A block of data
§ §

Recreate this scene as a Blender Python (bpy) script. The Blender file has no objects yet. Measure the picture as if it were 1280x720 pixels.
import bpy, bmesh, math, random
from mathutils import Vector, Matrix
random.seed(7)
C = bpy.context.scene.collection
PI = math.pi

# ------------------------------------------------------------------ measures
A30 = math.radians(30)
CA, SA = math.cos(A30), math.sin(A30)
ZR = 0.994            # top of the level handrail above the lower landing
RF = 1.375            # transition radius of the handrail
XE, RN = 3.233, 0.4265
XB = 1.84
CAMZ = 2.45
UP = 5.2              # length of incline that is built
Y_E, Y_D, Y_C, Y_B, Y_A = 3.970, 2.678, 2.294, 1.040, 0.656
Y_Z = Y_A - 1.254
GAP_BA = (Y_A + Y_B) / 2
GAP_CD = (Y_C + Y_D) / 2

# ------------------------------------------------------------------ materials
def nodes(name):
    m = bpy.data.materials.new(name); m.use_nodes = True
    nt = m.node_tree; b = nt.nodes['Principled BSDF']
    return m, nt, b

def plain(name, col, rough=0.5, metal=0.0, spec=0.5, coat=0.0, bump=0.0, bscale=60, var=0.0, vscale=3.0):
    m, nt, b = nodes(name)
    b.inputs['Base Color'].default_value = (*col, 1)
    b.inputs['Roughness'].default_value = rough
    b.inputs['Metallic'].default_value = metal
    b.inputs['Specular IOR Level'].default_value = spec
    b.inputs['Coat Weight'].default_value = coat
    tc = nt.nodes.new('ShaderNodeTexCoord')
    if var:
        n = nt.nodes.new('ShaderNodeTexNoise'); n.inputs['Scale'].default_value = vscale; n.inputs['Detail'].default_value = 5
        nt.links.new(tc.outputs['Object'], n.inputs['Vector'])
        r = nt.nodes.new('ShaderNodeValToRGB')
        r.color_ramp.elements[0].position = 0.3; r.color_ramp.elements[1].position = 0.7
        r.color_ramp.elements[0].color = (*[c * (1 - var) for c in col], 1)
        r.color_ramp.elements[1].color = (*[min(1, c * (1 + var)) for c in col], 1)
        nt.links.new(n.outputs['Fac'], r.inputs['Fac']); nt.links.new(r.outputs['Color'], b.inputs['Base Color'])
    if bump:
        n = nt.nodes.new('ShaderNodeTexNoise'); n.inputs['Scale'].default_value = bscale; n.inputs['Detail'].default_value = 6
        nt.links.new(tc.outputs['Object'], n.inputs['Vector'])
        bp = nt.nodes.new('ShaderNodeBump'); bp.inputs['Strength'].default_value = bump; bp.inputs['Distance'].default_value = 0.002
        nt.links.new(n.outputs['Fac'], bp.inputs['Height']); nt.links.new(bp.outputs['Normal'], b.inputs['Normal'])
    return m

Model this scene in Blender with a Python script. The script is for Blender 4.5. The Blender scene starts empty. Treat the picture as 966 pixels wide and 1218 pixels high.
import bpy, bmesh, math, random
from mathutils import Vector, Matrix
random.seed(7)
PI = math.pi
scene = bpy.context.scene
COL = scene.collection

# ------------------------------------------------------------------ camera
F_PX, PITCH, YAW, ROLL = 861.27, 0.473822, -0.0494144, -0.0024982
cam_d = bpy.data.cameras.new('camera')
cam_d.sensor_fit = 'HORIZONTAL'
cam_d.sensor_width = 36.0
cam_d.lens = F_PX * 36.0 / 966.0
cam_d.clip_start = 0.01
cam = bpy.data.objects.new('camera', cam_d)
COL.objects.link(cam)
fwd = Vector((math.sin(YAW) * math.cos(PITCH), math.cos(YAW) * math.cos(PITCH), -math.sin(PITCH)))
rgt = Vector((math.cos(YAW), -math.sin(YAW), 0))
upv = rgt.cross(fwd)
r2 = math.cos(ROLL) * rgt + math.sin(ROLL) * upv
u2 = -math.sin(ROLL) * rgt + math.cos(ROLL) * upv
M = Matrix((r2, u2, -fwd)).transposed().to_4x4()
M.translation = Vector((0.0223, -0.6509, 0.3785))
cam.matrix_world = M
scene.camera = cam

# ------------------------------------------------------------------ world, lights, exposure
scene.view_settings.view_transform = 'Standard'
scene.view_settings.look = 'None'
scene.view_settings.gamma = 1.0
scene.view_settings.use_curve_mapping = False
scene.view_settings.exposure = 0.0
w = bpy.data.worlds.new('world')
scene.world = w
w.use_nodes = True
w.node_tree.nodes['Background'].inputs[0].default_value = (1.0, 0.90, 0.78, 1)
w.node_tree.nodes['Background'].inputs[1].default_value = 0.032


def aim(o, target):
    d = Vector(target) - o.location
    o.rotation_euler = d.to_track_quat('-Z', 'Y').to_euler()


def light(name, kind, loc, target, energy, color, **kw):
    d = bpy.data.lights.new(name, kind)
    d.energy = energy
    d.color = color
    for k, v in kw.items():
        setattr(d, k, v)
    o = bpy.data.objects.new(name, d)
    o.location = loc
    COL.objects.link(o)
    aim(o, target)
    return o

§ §

### [Your goal]
Repeat the entries exactly, all of them.

### [Written reply]
Recreate this scene as a Blender Python (bpy) script. The Blender file has no objects yet. Measure the picture as if it were 1280x720 pixels.
import bpy, bmesh, math, random
from mathutils import Vector, Matrix
random.seed(7)
C = bpy.context.scene.collection
PI = math.pi

# ------------------------------------------------------------------ measures
A30 = math.radians(30)
CA, SA = math.cos(A30), math.sin(A30)
ZR = 0.994            # top of the level handrail above the lower landing
RF = 1.375            # transition radius of the handrail
XE, RN = 3.233, 0.4265
XB = 1.84
CAMZ = 2.45
UP = 5.2              # length of incline that is built
Y_E, Y_D, Y_C, Y_B, Y_A = 3.970, 2.678, 2.294, 1.040, 0.656
Y_Z = Y_A - 1.254
GAP_BA = (Y_A + Y_B) / 2
GAP_CD = (Y_C + Y_D) / 2

# ------------------------------------------------------------------ materials
def nodes(name):
    m = bpy.data.materials.new(name); m.use_nodes = True
    nt = m.node_tree; b = nt.nodes['Principled BSDF']
    return m, nt, b

def plain(name, col, rough=0.5, metal=0.0, spec=0.5, coat=0.0, bump=0.0, bscale=60, var=0.0, vscale=3.0):
    m, nt, b = nodes(name)
    b.inputs['Base Color'].default_value = (*col, 1)
    b.inputs['Roughness'].default_value = rough
    b.inputs['Metallic'].default_value = metal
    b.inputs['Specular IOR Level'].default_value = spec
    b.inputs['Coat Weight'].default_value = coat
    tc = nt.nodes.new('ShaderNodeTexCoord')
    if var:
        n = nt.nodes.new('ShaderNodeTexNoise'); n.inputs['Scale'].default_value = vscale; n.inputs['Detail'].default_value = 5
        nt.links.new(tc.outputs['Object'], n.inputs['Vector'])
        r = nt.nodes.new('ShaderNodeValToRGB')
        r.color_ramp.elements[0].position = 0.3; r.color_ramp.elements[1].position = 0.7
        r.color_ramp.elements[0].color = (*[c * (1 - var) for c in col], 1)
        r.color_ramp.elements[1].color = (*[min(1, c * (1 + var)) for c in col], 1)
        nt.links.new(n.outputs['Fac'], r.inputs['Fac']); nt.links.new(r.outputs['Color'], b.inputs['Base Color'])
    if bump:
        n = nt.nodes.new('ShaderNodeTexNoise'); n.inputs['Scale'].default_value = bscale; n.inputs['Detail'].default_value = 6
        nt.links.new(tc.outputs['Object'], n.inputs['Vector'])
        bp = nt.nodes.new('ShaderNodeBump'); bp.inputs['Strength'].default_value = bump; bp.inputs['Distance'].default_value = 0.002
        nt.links.new(n.outputs['Fac'], bp.inputs['Height']); nt.links.new(bp.outputs['Normal'], b.inputs['Normal'])
    return m

Model this scene in Blender with a Python script. The script is for Blender 4.5. The Blender scene starts empty. Treat the picture as 966 pixels wide and 1218 pixels high.
import bpy, bmesh, math, random
from mathutils import Vector, Matrix
random.seed(7)
PI = math.pi
scene = bpy.context.scene
COL = scene.collection

# ------------------------------------------------------------------ camera
F_PX, PITCH, YAW, ROLL = 861.27, 0.473822, -0.0494144, -0.0024982
cam_d = bpy.data.cameras.new('camera')
cam_d.sensor_fit = 'HORIZONTAL'
cam_d.sensor_width = 36.0
cam_d.lens = F_PX * 36.0 / 966.0
cam_d.clip_start = 0.01
cam = bpy.data.objects.new('camera', cam_d)
COL.objects.link(cam)
fwd = Vector((math.sin(YAW) * math.cos(PITCH), math.cos(YAW) * math.cos(PITCH), -math.sin(PITCH)))
rgt = Vector((math.cos(YAW), -math.sin(YAW), 0))
upv = rgt.cross(fwd)
r2 = math.cos(ROLL) * rgt + math.sin(ROLL) * upv
u2 = -math.sin(ROLL) * rgt + math.cos(ROLL) * upv
M = Matrix((r2, u2, -fwd)).transposed().to_4x4()
M.translation = Vector((0.0223, -0.6509, 0.3785))
cam.matrix_world = M
scene.camera = cam

# ------------------------------------------------------------------ world, lights, exposure
scene.view_settings.view_transform = 'Standard'
scene.view_settings.look = 'None'
scene.view_settings.gamma = 1.0
scene.view_settings.use_curve_mapping = False
scene.view_settings.exposure = 0.0
w = bpy.data.worlds.new('world')
scene.world = w
w.use_nodes = True
w.node_tree.nodes['Background'].inputs[0].default_value = (1.0, 0.90, 0.78, 1)
w.node_tree.nodes['Background'].inputs[1].default_value = 0.032


def aim(o, target):
    d = Vector(target) - o.location
    o.rotation_euler = d.to_track_quat('-Z', 'Y').to_euler()


def light(name, kind, loc, target, energy, color, **kw):
    d = bpy.data.lights.new(name, kind)
    d.energy = energy
    d.color = color
    for k, v in kw.items():
        setattr(d, k, v)
    o = bpy.data.objects.new(name, d)
    o.location = loc
    COL.objects.link(o)
    aim(o, target)
    return o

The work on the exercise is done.